Given task -> Print the material below exactly as it stands, please, from its first line to the line holding "COL = S.collection", with no pictures.

═══ Recorded information ═══

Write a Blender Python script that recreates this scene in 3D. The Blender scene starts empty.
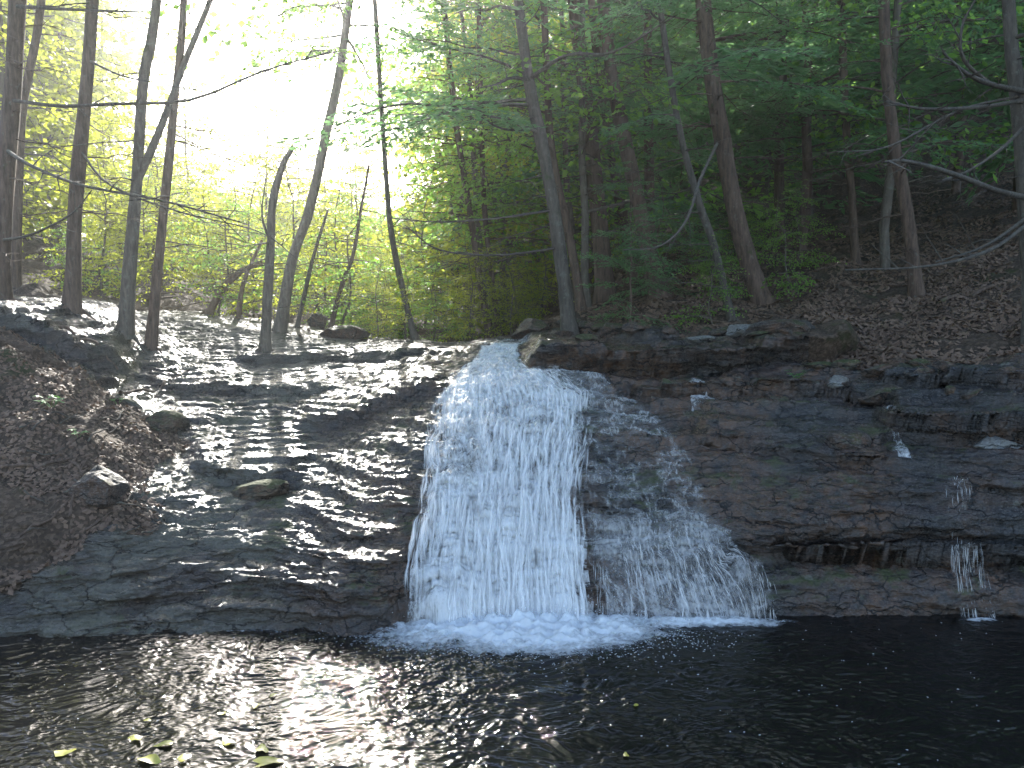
import bpy, math, random
import numpy as np
R = math.radians
S = bpy.context.scene
COL = S.collection

# ------------------------------------------------------------------ camera, sky, sun, exposure
FPX, PITCH, CAM = 900.0, R(5.33), (0.0, 0.0, 2.93)
cam_d = bpy.data.cameras.new('camera'); cam = bpy.data.objects.new('camera', cam_d); COL.objects.link(cam)
cam_d.sensor_width = 36; cam_d.lens = FPX / 1024 * 36; cam_d.clip_start = 0.05; cam_d.clip_end = 2000
cam.location = CAM; cam.rotation_euler = (math.pi / 2 - PITCH, 0, 0)
S.camera = cam
SUN_EL, SUN_AZ = R(27), R(-9.5)            # azimuth measured from +Y towards +X
W = bpy.data.worlds.new('World'); S.world = W; W.use_nodes = True
nt = W.node_tree; nt.nodes.clear()
sky = nt.nodes.new('ShaderNodeTexSky'); sky.sky_type = 'NISHITA'; sky.sun_disc = False
sky.sun_elevation = SUN_EL; sky.sun_rotation = SUN_AZ
sky.air_density = 1.0; sky.dust_density = 1.5; sky.ozone_density = 1.0
bg = nt.nodes.new('ShaderNodeBackground'); bg.inputs[1].default_value = 0.15
wo = nt.nodes.new('ShaderNodeOutputWorld')
nt.links.new(sky.outputs[0], bg.inputs[0]); nt.links.new(bg.outputs[0], wo.inputs[0])
sd = bpy.data.lights.new('sun', 'SUN'); sd.energy = 5.0; sd.angle = R(0.5); sd.color = (1, 0.96, 0.88)
sun = bpy.data.objects.new('sun', sd); COL.objects.link(sun)
sun.rotation_euler = (math.pi / 2 - SUN_EL, 0, math.pi - SUN_AZ)   # the lamp's -Z points away from the sun
S.view_settings.view_transform = 'Standard'; S.view_settings.look = 'None'
S.view_settings.gamma = 1; S.view_settings.exposure = 1.85
S.render.engine = 'CYCLES'
cy = S.cycles
cy.use_denoising = True
cy.max_bounces = 8; cy.diffuse_bounces = 3; cy.glossy_bounces = 3; cy.transmission_bounces = 4
cy.transparent_max_bounces = 24; cy.volume_bounces = 0
cy.sample_clamp_indirect = 4; cy.caustics_reflective = False; cy.caustics_refractive = False
cy.volume_step_rate = 4

# ------------------------------------------------------------------ helpers
rs = np.random.RandomState(7)
CP, SP = math.cos(PITCH), math.sin(PITCH)
def P(px, py, Y):
    """world point at depth y=Y seen at pixel px,py"""
    a = (np.asarray(px, float) - 512) / FPX; b = (384 - np.asarray(py, float)) / FPX
    dy = CP + b * SP; dz = -SP + b * CP
    k = np.asarray(Y, float) / dy
    return np.stack(np.broadcast_arrays(a * k, np.asarray(Y, float) + 0 * k, CAM[2] + dz * k), -1)
def tag(o, label=None, cat=None, group=None, kind=None):
    for k, v in (('label', label), ('category', cat), ('group', group), ('kind', kind)):
        if v: o[k] = v
    return o
def mesh(name, V, F, mat, parent=None, smooth=True):
    V = np.ascontiguousarray(V, np.float32); F = np.ascontiguousarray(F, np.int32)
    m = bpy.data.meshes.new(name); k = F.shape[1]
    m.vertices.add(len(V)); m.vertices.foreach_set('co', V.ravel())
    m.loops.add(F.size); m.loops.foreach_set('vertex_index', F.ravel())
    m.polygons.add(len(F)); m.polygons.foreach_set('loop_start', np.arange(0, F.size, k, dtype=np.int32))
    try: m.polygons.foreach_set('loop_total', np.full(len(F), k, np.int32))
    except Exception: pass
    m.polygons.foreach_set('use_smooth', np.full(len(F), smooth))
    m.update(calc_edges=True); m.materials.append(mat)
    o = bpy.data.objects.new(name, m); COL.objects.link(o)
    if parent: o.parent = parent
    return o
def empty(name, loc, label=None, cat=None, group=None, rz=0):
    o = bpy.data.objects.new(name, None); COL.objects.link(o); o.location = tuple(loc); o.rotation_euler.z = rz
    o.empty_display_size = 0.3
    return tag(o, label, cat, group)
def _h(ix, iy, seed):
    n = (ix.astype(np.int64) * 374761393 + iy.astype(np.int64) * 668265263 + seed * 974711) & 0xffffffff
    n = ((n ^ (n >> 13)) * 1274126177) & 0xffffffff
    n = n ^ (n >> 16)
    return (n & 0xffff) / 65535.0 * 2 - 1
def noise(x, y, seed=0):
    x = np.asarray(x, float); y = np.asarray(y, float)
    ix = np.floor(x); iy = np.floor(y); fx = x - ix; fy = y - iy
    fx = fx * fx * fx * (fx * (fx * 6 - 15) + 10); fy = fy * fy * fy * (fy * (fy * 6 - 15) + 10)
    a = _h(ix, iy, seed); b = _h(ix + 1, iy, seed); c = _h(ix, iy + 1, seed); d = _h(ix + 1, iy + 1, seed)
    return (a * (1 - fx) + b * fx) * (1 - fy) + (c * (1 - fx) + d * fx) * fy
def fbm(x, y, octv=4, seed=0, g=0.5):
    s = 0; a = 1; t = 0
    for i in range(octv):
        s = s + a * noise(x * 2 ** i + 17.3 * i, y * 2 ** i - 9.1 * i, seed + i); t += a; a *= g
    return s / t * 1.4
def sstep(a, b, x):
    t = np.clip((x - a) / (b - a), 0, 1); return t * t * (3 - 2 * t)
def gridfaces(nu, nv):
    i = np.arange((nu - 1) * (nv - 1)); a = i // (nv - 1) * nv + i % (nv - 1)
    return np.stack([a, a + nv, a + nv + 1, a + 1], 1)
def tube(pts, rad, sides=8, seed=0, rough=0.0, cap=True):
    """tapered tube along points; returns V,F"""
    pts = np.asarray(pts, float); n = len(pts); rad = np.broadcast_to(np.asarray(rad, float), (n,))
    t = np.gradient(pts, axis=0); t /= np.linalg.norm(t, axis=1, keepdims=True) + 1e-9
    up = np.where(np.abs(t[:, 2:3]) > 0.9, np.array([[1., 0, 0]]), np.array([[0, 0, 1.]]))
    if abs(t[:, 2]).mean() > 0.6: up = np.tile([[0., 1, 0]], (n, 1))
    b = np.cross(t, up); b /= np.linalg.norm(b, axis=1, keepdims=True) + 1e-9
    c = np.cross(b, t)
    th = np.arange(sides) / sides * 2 * np.pi
    rr = rad[:, None] * (1 + rough * noise(np.arange(n)[:, None] * 0.55 + seed, th[None] * 1.1 + seed * 3.1, 5))
    V = pts[:, None] + b[:, None] * (np.cos(th)[None, :, None] * rr[..., None]) + c[:, None] * (np.sin(th)[None, :, None] * rr[..., None])
    i = np.arange(n - 1)[:, None] * sides; j = np.arange(sides)[None]; j2 = (j + 1) % sides
    F = np.stack([i + j, i + j2, i + sides + j2, i + sides + j], -1).reshape(-1, 4)
    return V.reshape(-1, 3), F
def join(parts):
    Vs, Fs, o = [], [], 0
    for V, F in parts:
        Vs.append(V); Fs.append(F + o); o += len(V)
    return np.concatenate(Vs), np.concatenate(Fs)
def resample(pts, n):
    pts = np.asarray(pts, float); m = len(pts)
    if m < 3: 
        t = np.linspace(0, m - 1, n); return np.stack([np.interp(t, np.arange(m), pts[:, k]) for k in range(3)], 1)
    p = np.vstack([2 * pts[0] - pts[1], pts, 2 * pts[-1] - pts[-2]]); out = []
    for t in np.linspace(0, m - 1 - 1e-6, n):
        i = int(t); f = t - i; a, b, c, d = p[i], p[i + 1], p[i + 2], p[i + 3]
        out.append(0.5 * ((2 * b) + (c - a) * f + (2 * a - 5 * b + 4 * c - d) * f * f + (3 * b - a - 3 * c + d) * f ** 3))
    return np.array(out)

# ------------------------------------------------------------------ materials
class NB:
    def __init__(s, name):
        s.m = bpy.data.materials.new(name); s.m.use_nodes = True; s.t = s.m.node_tree; s.t.nodes.clear()
        s.out = s.t.nodes.new('ShaderNodeOutputMaterial')
        s.co = s.t.nodes.new('ShaderNodeTexCoord').outputs['Object']
    def n(s, typ, **kw):
        x = s.t.nodes.new(typ)
        for k, v in kw.items(): setattr(x, k, v)
        return x
    def l(s, a, b):
        if hasattr(a, 'is_output') or hasattr(a, 'node'): s.t.links.new(a, b)
        else: b.default_value = a
    def map(s, scale=(1, 1, 1), rot=(0, 0, 0), src=None):
        m = s.n('ShaderNodeMapping'); s.l(src or s.co, m.inputs[0]); m.inputs['Scale'].default_value = scale
        m.inputs['Rotation'].default_value = rot; return m.outputs[0]
    def noise(s, vec, scale, detail=4, rough=0.55, dist=0.0):
        x = s.n('ShaderNodeTexNoise'); s.l(vec, x.inputs['Vector']); x.inputs['Scale'].default_value = scale
        x.inputs['Detail'].default_value = detail; x.inputs['Roughness'].default_value = rough
        x.inputs['Distortion'].default_value = dist; return x.outputs[0]
    def ramp(s, fac, stops):
        x = s.n('ShaderNodeValToRGB'); s.l(fac, x.inputs[0]); cr = x.color_ramp
        while len(cr.elements) < len(stops): cr.elements.new(0.5)
        for e, (p, c) in zip(cr.elements, stops):
            e.position = p; e.color = (c, c, c, 1) if not hasattr(c, '__len__') else (*c, 1)
        return x.outputs[0]
    def mix(s, fac, a, b):
        x = s.n('ShaderNodeMix', data_type='RGBA'); s.l(fac, x.inputs[0])
        for v, i in ((a, 6), (b, 7)): s.l((*v, 1) if isinstance(v, tuple) else v, x.inputs[i])
        return x.outputs[2]
    def math(s, op, a, b=0.0):
        x = s.n('ShaderNodeMath', operation=op); s.l(a, x.inputs[0]); s.l(b, x.inputs[1]); return x.outputs[0]
    def bump(s, h, strength, dist, normal=None):
        x = s.n('ShaderNodeBump'); s.l(h, x.inputs['Height']); x.inputs['Strength'].default_value = strength
        x.inputs['Distance'].default_value = dist
        if normal: s.l(normal, x.inputs['Normal'])
        return x.outputs[0]
    def bsdf(s, col, rough, normal=None, **kw):
        x = s.n('ShaderNodeBsdfPrincipled'); s.l(col if not isinstance(col, tuple) else (*col, 1), x.inputs['Base Color'])
        s.l(rough, x.inputs['Roughness'])
        if normal: s.l(normal, x.inputs['Normal'])
        for k, v in kw.items(): s.l(v, x.inputs[k.replace('_', ' ')])
        return x.outputs[0]
    def done(s, sh):
        s.l(sh, s.out.inputs['Surface']); return s.m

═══

Written solution ->
Write a Blender Python script that recreates this scene in 3D. The Blender scene starts empty.
import bpy, math, random
import numpy as np
R = math.radians
S = bpy.context.scene
COL = S.collection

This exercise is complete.